## What needs to be done
Every line must be returned precisely as it is written.
#####
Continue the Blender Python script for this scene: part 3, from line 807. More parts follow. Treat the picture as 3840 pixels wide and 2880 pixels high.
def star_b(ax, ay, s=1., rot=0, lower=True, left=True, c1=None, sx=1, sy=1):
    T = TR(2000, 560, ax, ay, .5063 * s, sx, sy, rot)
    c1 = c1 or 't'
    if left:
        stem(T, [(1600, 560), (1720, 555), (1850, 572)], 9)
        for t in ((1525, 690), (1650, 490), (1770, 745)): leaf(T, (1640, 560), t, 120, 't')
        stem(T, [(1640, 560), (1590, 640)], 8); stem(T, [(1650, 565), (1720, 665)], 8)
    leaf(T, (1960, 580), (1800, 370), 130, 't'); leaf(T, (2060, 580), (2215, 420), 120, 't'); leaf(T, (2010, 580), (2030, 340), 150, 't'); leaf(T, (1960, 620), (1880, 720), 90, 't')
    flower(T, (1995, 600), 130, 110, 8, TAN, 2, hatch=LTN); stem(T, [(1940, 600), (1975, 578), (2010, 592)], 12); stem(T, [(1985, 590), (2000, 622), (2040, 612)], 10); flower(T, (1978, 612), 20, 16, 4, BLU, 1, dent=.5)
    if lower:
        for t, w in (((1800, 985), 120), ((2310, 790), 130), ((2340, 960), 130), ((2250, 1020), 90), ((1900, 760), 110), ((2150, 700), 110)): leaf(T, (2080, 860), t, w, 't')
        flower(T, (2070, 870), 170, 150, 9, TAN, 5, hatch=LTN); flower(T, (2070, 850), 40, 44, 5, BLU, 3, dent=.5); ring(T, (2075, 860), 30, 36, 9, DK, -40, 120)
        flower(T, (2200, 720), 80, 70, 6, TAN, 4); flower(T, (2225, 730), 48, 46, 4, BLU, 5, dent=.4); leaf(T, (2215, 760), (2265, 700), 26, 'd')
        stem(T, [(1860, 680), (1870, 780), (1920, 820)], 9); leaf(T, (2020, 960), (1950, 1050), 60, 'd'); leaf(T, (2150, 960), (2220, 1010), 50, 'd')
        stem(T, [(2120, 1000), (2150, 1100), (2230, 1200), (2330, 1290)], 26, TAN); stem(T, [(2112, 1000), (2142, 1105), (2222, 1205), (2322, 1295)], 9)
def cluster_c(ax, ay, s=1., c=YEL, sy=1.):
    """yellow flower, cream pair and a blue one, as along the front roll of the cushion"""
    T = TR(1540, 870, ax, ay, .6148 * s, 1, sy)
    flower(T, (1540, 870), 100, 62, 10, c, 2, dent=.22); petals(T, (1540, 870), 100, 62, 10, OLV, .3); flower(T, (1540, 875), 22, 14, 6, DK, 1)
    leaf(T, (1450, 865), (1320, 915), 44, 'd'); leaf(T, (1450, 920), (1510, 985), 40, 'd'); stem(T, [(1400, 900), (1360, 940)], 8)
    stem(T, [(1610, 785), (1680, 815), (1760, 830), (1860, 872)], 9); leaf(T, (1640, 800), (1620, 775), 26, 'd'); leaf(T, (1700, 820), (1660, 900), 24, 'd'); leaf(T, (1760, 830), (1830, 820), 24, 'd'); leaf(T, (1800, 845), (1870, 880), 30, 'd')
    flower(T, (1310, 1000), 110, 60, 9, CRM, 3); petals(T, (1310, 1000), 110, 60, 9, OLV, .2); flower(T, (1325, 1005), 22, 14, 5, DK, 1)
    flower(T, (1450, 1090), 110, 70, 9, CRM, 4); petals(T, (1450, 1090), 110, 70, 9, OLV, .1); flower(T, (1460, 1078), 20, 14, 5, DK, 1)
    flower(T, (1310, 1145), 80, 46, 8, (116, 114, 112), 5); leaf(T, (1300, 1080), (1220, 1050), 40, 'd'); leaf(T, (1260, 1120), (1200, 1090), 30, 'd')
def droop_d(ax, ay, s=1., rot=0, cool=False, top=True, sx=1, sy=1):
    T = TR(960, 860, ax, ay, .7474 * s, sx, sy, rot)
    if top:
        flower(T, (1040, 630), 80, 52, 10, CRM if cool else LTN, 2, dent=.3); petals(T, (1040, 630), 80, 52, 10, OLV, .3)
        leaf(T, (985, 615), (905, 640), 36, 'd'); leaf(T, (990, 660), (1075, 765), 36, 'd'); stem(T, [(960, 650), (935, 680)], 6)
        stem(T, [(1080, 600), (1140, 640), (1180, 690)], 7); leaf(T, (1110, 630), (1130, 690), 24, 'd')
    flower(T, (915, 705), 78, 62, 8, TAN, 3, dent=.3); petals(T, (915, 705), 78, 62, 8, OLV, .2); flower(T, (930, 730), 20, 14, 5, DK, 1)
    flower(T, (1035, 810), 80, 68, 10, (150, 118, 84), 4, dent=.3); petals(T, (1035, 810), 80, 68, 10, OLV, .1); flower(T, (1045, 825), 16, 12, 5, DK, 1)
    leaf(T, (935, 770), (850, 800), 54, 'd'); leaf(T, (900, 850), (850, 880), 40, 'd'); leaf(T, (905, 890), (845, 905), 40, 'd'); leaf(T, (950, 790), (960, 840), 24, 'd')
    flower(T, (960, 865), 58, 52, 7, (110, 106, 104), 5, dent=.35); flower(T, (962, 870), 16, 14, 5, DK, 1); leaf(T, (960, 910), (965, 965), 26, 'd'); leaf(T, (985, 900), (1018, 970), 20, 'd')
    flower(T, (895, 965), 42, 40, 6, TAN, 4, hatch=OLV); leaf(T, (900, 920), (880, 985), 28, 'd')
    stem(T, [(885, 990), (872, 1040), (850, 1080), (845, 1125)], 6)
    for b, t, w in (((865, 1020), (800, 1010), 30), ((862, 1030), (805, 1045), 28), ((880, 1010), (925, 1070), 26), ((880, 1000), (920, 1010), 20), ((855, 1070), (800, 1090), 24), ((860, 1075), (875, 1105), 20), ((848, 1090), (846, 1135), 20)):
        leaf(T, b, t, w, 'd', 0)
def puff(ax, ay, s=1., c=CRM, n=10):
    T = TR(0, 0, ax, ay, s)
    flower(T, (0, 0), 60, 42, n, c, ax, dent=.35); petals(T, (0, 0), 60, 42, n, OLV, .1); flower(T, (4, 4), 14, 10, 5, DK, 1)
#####
## Task response
Continue the Blender Python script for this scene: part 3, from line 807. More parts follow. Treat the picture as 3840 pixels wide and 2880 pixels high.
def star_b(ax, ay, s=1., rot=0, lower=True, left=True, c1=None, sx=1, sy=1):
    T = TR(2000, 560, ax, ay, .5063 * s, sx, sy, rot)
    c1 = c1 or 't'
    if left:
        stem(T, [(1600, 560), (1720, 555), (1850, 572)], 9)
        for t in ((1525, 690), (1650, 490), (1770, 745)): leaf(T, (1640, 560), t, 120, 't')
        stem(T, [(1640, 560), (1590, 640)], 8); stem(T, [(1650, 565), (1720, 665)], 8)
    leaf(T, (1960, 580), (1800, 370), 130, 't'); leaf(T, (2060, 580), (2215, 420), 120, 't'); leaf(T, (2010, 580), (2030, 340), 150, 't'); leaf(T, (1960, 620), (1880, 720), 90, 't')
    flower(T, (1995, 600), 130, 110, 8, TAN, 2, hatch=LTN); stem(T, [(1940, 600), (1975, 578), (2010, 592)], 12); stem(T, [(1985, 590), (2000, 622), (2040, 612)], 10); flower(T, (1978, 612), 20, 16, 4, BLU, 1, dent=.5)
    if lower:
        for t, w in (((1800, 985), 120), ((2310, 790), 130), ((2340, 960), 130), ((2250, 1020), 90), ((1900, 760), 110), ((2150, 700), 110)): leaf(T, (2080, 860), t, w, 't')
        flower(T, (2070, 870), 170, 150, 9, TAN, 5, hatch=LTN); flower(T, (2070, 850), 40, 44, 5, BLU, 3, dent=.5); ring(T, (2075, 860), 30, 36, 9, DK, -40, 120)
        flower(T, (2200, 720), 80, 70, 6, TAN, 4); flower(T, (2225, 730), 48, 46, 4, BLU, 5, dent=.4); leaf(T, (2215, 760), (2265, 700), 26, 'd')
        stem(T, [(1860, 680), (1870, 780), (1920, 820)], 9); leaf(T, (2020, 960), (1950, 1050), 60, 'd'); leaf(T, (2150, 960), (2220, 1010), 50, 'd')
        stem(T, [(2120, 1000), (2150, 1100), (2230, 1200), (2330, 1290)], 26, TAN); stem(T, [(2112, 1000), (2142, 1105), (2222, 1205), (2322, 1295)], 9)
def cluster_c(ax, ay, s=1., c=YEL, sy=1.):
    """yellow flower, cream pair and a blue one, as along the front roll of the cushion"""
    T = TR(1540, 870, ax, ay, .6148 * s, 1, sy)
    flower(T, (1540, 870), 100, 62, 10, c, 2, dent=.22); petals(T, (1540, 870), 100, 62, 10, OLV, .3); flower(T, (1540, 875), 22, 14, 6, DK, 1)
    leaf(T, (1450, 865), (1320, 915), 44, 'd'); leaf(T, (1450, 920), (1510, 985), 40, 'd'); stem(T, [(1400, 900), (1360, 940)], 8)
    stem(T, [(1610, 785), (1680, 815), (1760, 830), (1860, 872)], 9); leaf(T, (1640, 800), (1620, 775), 26, 'd'); leaf(T, (1700, 820), (1660, 900), 24, 'd'); leaf(T, (1760, 830), (1830, 820), 24, 'd'); leaf(T, (1800, 845), (1870, 880), 30, 'd')
    flower(T, (1310, 1000), 110, 60, 9, CRM, 3); petals(T, (1310, 1000), 110, 60, 9, OLV, .2); flower(T, (1325, 1005), 22, 14, 5, DK, 1)
    flower(T, (1450, 1090), 110, 70, 9, CRM, 4); petals(T, (1450, 1090), 110, 70, 9, OLV, .1); flower(T, (1460, 1078), 20, 14, 5, DK, 1)
    flower(T, (1310, 1145), 80, 46, 8, (116, 114, 112), 5); leaf(T, (1300, 1080), (1220, 1050), 40, 'd'); leaf(T, (1260, 1120), (1200, 1090), 30, 'd')
def droop_d(ax, ay, s=1., rot=0, cool=False, top=True, sx=1, sy=1):
    T = TR(960, 860, ax, ay, .7474 * s, sx, sy, rot)
    if top:
        flower(T, (1040, 630), 80, 52, 10, CRM if cool else LTN, 2, dent=.3); petals(T, (1040, 630), 80, 52, 10, OLV, .3)
        leaf(T, (985, 615), (905, 640), 36, 'd'); leaf(T, (990, 660), (1075, 765), 36, 'd'); stem(T, [(960, 650), (935, 680)], 6)
        stem(T, [(1080, 600), (1140, 640), (1180, 690)], 7); leaf(T, (1110, 630), (1130, 690), 24, 'd')
    flower(T, (915, 705), 78, 62, 8, TAN, 3, dent=.3); petals(T, (915, 705), 78, 62, 8, OLV, .2); flower(T, (930, 730), 20, 14, 5, DK, 1)
    flower(T, (1035, 810), 80, 68, 10, (150, 118, 84), 4, dent=.3); petals(T, (1035, 810), 80, 68, 10, OLV, .1); flower(T, (1045, 825), 16, 12, 5, DK, 1)
    leaf(T, (935, 770), (850, 800), 54, 'd'); leaf(T, (900, 850), (850, 880), 40, 'd'); leaf(T, (905, 890), (845, 905), 40, 'd'); leaf(T, (950, 790), (960, 840), 24, 'd')
    flower(T, (960, 865), 58, 52, 7, (110, 106, 104), 5, dent=.35); flower(T, (962, 870), 16, 14, 5, DK, 1); leaf(T, (960, 910), (965, 965), 26, 'd'); leaf(T, (985, 900), (1018, 970), 20, 'd')
    flower(T, (895, 965), 42, 40, 6, TAN, 4, hatch=OLV); leaf(T, (900, 920), (880, 985), 28, 'd')
    stem(T, [(885, 990), (872, 1040), (850, 1080), (845, 1125)], 6)
    for b, t, w in (((865, 1020), (800, 1010), 30), ((862, 1030), (805, 1045), 28), ((880, 1010), (925, 1070), 26), ((880, 1000), (920, 1010), 20), ((855, 1070), (800, 1090), 24), ((860, 1075), (875, 1105), 20), ((848, 1090), (846, 1135), 20)):
        leaf(T, b, t, w, 'd', 0)
def puff(ax, ay, s=1., c=CRM, n=10):
    T = TR(0, 0, ax, ay, s)
    flower(T, (0, 0), 60, 42, n, c, ax, dent=.35); petals(T, (0, 0), 60, 42, n, OLV, .1); flower(T, (4, 4), 14, 10, 5, DK, 1)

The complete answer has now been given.